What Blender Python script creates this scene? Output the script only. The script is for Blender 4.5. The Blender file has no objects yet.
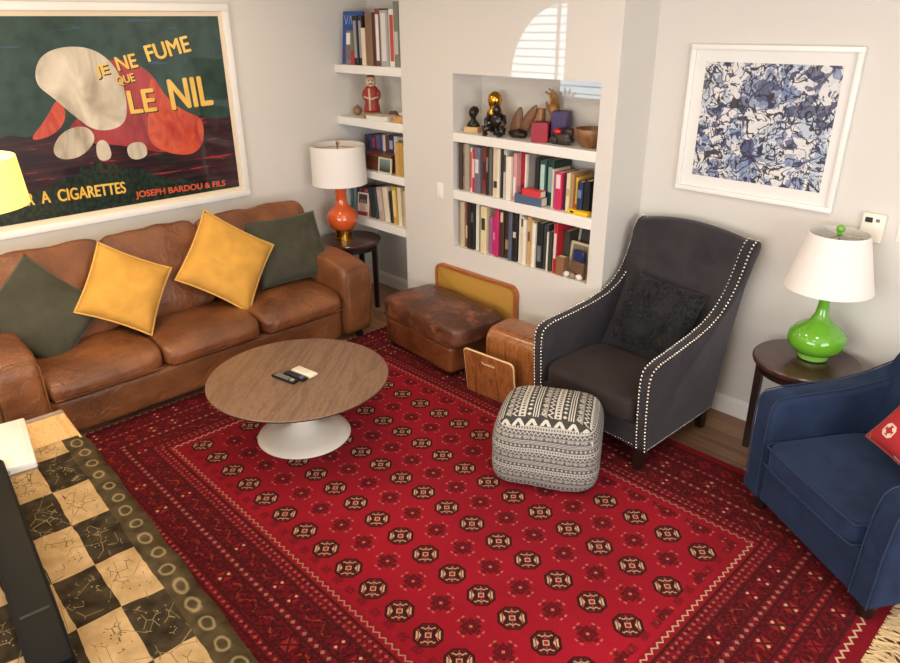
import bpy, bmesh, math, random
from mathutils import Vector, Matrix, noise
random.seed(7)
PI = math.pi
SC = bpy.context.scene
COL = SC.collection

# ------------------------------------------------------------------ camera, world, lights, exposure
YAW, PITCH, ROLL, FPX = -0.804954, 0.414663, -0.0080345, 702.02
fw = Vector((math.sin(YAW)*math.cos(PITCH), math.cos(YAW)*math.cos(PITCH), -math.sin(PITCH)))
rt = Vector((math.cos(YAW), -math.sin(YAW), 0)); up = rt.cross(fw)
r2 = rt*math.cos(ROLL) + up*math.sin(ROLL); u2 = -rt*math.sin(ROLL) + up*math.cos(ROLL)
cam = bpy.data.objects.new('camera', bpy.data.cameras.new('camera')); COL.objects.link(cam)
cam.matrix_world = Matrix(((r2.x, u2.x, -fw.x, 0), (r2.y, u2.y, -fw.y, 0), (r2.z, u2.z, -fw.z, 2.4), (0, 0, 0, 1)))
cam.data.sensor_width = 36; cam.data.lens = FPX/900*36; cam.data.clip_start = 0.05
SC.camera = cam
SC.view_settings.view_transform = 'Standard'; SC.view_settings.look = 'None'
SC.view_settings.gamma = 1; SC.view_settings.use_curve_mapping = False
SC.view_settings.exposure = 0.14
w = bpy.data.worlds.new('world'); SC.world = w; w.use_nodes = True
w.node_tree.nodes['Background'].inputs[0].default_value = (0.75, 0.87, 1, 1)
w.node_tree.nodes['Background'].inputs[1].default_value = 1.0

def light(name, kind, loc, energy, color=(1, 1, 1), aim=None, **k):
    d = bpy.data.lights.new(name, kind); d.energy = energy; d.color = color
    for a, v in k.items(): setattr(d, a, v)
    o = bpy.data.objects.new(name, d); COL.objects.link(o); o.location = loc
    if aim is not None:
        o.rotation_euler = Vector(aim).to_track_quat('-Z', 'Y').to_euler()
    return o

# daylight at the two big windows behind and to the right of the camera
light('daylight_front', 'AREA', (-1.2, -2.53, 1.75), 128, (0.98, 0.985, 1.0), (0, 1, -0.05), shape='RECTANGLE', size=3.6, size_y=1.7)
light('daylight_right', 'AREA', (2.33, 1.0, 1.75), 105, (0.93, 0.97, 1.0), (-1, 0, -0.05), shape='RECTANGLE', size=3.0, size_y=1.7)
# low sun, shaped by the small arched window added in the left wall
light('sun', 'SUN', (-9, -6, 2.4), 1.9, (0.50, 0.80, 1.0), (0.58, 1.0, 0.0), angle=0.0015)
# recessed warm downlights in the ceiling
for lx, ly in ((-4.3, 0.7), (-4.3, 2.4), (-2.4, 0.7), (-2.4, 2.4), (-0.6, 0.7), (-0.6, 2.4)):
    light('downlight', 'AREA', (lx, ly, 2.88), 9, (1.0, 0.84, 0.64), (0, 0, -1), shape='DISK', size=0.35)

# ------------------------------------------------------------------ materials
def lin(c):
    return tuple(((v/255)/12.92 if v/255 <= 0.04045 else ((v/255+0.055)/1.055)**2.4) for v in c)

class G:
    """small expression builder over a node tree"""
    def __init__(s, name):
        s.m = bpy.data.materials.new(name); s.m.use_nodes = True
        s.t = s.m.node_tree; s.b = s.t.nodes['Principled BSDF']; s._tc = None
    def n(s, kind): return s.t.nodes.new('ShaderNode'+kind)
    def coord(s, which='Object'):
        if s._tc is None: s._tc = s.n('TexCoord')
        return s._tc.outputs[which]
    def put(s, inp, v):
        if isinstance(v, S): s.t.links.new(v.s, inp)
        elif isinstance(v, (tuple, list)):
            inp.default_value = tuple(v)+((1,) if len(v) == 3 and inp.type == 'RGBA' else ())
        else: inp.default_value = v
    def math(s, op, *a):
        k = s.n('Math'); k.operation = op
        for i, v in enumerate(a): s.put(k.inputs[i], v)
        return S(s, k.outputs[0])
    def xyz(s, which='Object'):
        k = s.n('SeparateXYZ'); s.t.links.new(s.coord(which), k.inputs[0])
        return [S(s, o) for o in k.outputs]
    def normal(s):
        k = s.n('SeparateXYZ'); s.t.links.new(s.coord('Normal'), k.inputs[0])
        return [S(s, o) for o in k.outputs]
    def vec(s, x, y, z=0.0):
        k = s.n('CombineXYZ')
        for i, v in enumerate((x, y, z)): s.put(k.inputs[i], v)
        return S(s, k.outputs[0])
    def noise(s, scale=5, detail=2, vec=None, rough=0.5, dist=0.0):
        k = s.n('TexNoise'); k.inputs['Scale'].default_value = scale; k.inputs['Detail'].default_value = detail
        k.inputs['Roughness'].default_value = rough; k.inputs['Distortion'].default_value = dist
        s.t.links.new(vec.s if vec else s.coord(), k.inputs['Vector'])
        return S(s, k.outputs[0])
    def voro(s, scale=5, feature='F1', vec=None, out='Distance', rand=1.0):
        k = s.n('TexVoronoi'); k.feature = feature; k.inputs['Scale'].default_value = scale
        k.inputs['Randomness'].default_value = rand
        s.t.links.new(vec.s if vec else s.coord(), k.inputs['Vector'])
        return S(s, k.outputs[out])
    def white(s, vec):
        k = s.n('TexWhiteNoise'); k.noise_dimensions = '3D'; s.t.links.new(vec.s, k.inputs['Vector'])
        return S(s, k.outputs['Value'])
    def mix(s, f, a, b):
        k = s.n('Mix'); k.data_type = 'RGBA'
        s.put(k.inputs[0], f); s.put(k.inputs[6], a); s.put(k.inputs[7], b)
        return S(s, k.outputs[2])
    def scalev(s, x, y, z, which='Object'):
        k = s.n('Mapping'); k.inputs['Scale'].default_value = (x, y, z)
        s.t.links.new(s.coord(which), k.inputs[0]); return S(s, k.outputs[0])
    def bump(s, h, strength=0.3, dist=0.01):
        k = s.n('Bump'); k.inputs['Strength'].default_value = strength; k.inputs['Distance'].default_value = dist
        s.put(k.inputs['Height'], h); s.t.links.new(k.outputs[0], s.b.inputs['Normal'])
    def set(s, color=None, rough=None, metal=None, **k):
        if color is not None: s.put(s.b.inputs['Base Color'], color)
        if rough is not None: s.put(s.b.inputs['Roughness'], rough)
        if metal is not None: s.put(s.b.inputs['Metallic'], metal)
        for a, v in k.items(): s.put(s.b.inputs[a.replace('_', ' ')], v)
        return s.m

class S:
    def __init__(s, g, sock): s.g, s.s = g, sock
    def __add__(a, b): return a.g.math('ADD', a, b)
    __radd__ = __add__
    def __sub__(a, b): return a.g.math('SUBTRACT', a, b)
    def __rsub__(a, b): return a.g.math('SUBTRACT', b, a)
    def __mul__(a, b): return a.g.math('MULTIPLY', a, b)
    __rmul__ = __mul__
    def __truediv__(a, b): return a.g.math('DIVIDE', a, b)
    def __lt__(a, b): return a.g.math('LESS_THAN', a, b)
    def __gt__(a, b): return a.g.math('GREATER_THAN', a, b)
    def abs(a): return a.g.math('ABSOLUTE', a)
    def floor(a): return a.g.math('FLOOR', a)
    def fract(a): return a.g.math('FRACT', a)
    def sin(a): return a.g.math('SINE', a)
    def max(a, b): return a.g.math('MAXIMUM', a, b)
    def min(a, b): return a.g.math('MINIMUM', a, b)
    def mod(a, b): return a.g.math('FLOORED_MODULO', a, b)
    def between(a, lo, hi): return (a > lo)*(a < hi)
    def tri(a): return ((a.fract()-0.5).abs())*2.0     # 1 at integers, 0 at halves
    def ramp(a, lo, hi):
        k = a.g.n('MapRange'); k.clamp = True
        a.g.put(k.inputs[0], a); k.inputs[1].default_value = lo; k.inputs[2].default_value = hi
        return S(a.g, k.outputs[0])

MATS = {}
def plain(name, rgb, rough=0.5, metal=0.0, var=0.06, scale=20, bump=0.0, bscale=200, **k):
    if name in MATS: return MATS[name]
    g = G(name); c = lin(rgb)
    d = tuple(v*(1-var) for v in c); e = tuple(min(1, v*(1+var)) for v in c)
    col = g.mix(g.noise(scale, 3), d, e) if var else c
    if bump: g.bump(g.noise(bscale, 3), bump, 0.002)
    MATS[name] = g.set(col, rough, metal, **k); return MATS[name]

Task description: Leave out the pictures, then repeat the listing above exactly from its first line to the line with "COL = SC.collection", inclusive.

Solution to this exercise:
What Blender Python script creates this scene? Output the script only. The script is for Blender 4.5. The Blender file has no objects yet.
import bpy, bmesh, math, random
from mathutils import Vector, Matrix, noise
random.seed(7)
PI = math.pi
SC = bpy.context.scene
COL = SC.collection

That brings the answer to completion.